__Work to be completed__
Repeat the material below word for word and leave out all pictures.

● ● ● ●

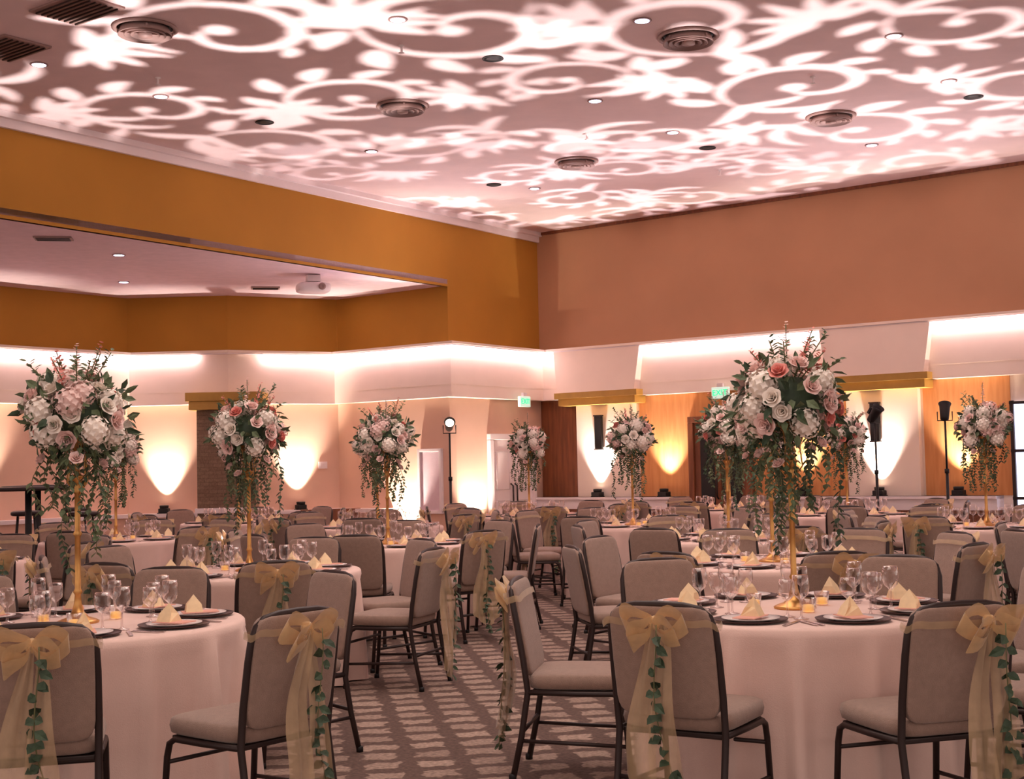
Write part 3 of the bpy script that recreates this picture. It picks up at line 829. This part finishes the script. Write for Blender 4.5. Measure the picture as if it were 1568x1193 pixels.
place(me_ht,'high_top_table',(-5.95,16.7,0),0,None,1.18); place(me_ht,'high_top_table',(-6.6,18.9,0),0,None,1.18)
mb=MB(); mb.sup((0,0,0.95),(0.19,0.19,0.035),'dark',0.5,0.6)
for q in range(4):
    a=pi/4+q*pi/2; mb.tube([(0.14*math.cos(a),0.14*math.sin(a),0.93),(0.24*math.cos(a),0.24*math.sin(a),0)],0.012,'black',6)
mb.tube([(0.20*math.cos(pi/4+q*pi/2),0.20*math.sin(pi/4+q*pi/2),0.34) for q in range(4)],0.008,'black',6,closed=True)
me_st=mb.mesh('bar_stool')
for x,y in ((-5.3,16.8),(-6.3,17.6),(-6.0,18.7)): place(me_st,'bar_stool',(x,y,0),0.3)
mb=MB(); mb.box((0,0,0.42),(1.0,0.4,0.08),'dwood',0.015); mb.box((0,0.18,0.62),(1.0,0.05,0.3),'dwood',0.01)
for sx in (-1,1):
    for sy in (-1,1): mb.box((sx*0.44,sy*0.15,0.19),(0.06,0.06,0.38),'dwood',0.005)
mb.obj('bench',(-3.0,22.5,0),0.3)

# ------------------------------------------------------------------ general light
light('fill_area_light','AREA',(0.0,4.5,5.4),110,(1,0.85,0.75),tgt=(0,4.6,0),shape='SQUARE',size=4)  # added soft fill above the view, no fixture here
light('fill_area_light','AREA',(0.5,9.0,5.4),130,(1,0.85,0.77),tgt=(0.5,9.1,0),shape='SQUARE',size=4)  # second added fill, brightens the tables further in
w=bpy.data.worlds.new('World'); sc.world=w; w.use_nodes=True
w.node_tree.nodes['Background'].inputs[0].default_value=(1,0.82,0.75,1)
w.node_tree.nodes['Background'].inputs[1].default_value=0.85

# ------------------------------------------------------------------ camera
cam=bpy.data.cameras.new('camera'); co=bpy.data.objects.new('camera',cam); sc.collection.objects.link(co)
cam.sensor_width=36; cam.sensor_fit='HORIZONTAL'; cam.lens=2083/1568*36
cam.clip_end=200
co.matrix_world=Matrix.Translation((0,0,1.45))@Matrix.Rotation(math.radians(90+3.13),4,'X')@Matrix.Rotation(math.radians(-1.25),4,'Z')
sc.camera=co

● ● ● ●

__Exercise result__
Write part 3 of the bpy script that recreates this picture. It picks up at line 829. This part finishes the script. Write for Blender 4.5. Measure the picture as if it were 1568x1193 pixels.
place(me_ht,'high_top_table',(-5.95,16.7,0),0,None,1.18); place(me_ht,'high_top_table',(-6.6,18.9,0),0,None,1.18)
mb=MB(); mb.sup((0,0,0.95),(0.19,0.19,0.035),'dark',0.5,0.6)
for q in range(4):
    a=pi/4+q*pi/2; mb.tube([(0.14*math.cos(a),0.14*math.sin(a),0.93),(0.24*math.cos(a),0.24*math.sin(a),0)],0.012,'black',6)
mb.tube([(0.20*math.cos(pi/4+q*pi/2),0.20*math.sin(pi/4+q*pi/2),0.34) for q in range(4)],0.008,'black',6,closed=True)
me_st=mb.mesh('bar_stool')
for x,y in ((-5.3,16.8),(-6.3,17.6),(-6.0,18.7)): place(me_st,'bar_stool',(x,y,0),0.3)
mb=MB(); mb.box((0,0,0.42),(1.0,0.4,0.08),'dwood',0.015); mb.box((0,0.18,0.62),(1.0,0.05,0.3),'dwood',0.01)
for sx in (-1,1):
    for sy in (-1,1): mb.box((sx*0.44,sy*0.15,0.19),(0.06,0.06,0.38),'dwood',0.005)
mb.obj('bench',(-3.0,22.5,0),0.3)

# ------------------------------------------------------------------ general light
light('fill_area_light','AREA',(0.0,4.5,5.4),110,(1,0.85,0.75),tgt=(0,4.6,0),shape='SQUARE',size=4)  # added soft fill above the view, no fixture here
light('fill_area_light','AREA',(0.5,9.0,5.4),130,(1,0.85,0.77),tgt=(0.5,9.1,0),shape='SQUARE',size=4)  # second added fill, brightens the tables further in
w=bpy.data.worlds.new('World'); sc.world=w; w.use_nodes=True
w.node_tree.nodes['Background'].inputs[0].default_value=(1,0.82,0.75,1)
w.node_tree.nodes['Background'].inputs[1].default_value=0.85

# ------------------------------------------------------------------ camera
cam=bpy.data.cameras.new('camera'); co=bpy.data.objects.new('camera',cam); sc.collection.objects.link(co)
cam.sensor_width=36; cam.sensor_fit='HORIZONTAL'; cam.lens=2083/1568*36
cam.clip_end=200
co.matrix_world=Matrix.Translation((0,0,1.45))@Matrix.Rotation(math.radians(90+3.13),4,'X')@Matrix.Rotation(math.radians(-1.25),4,'Z')
sc.camera=co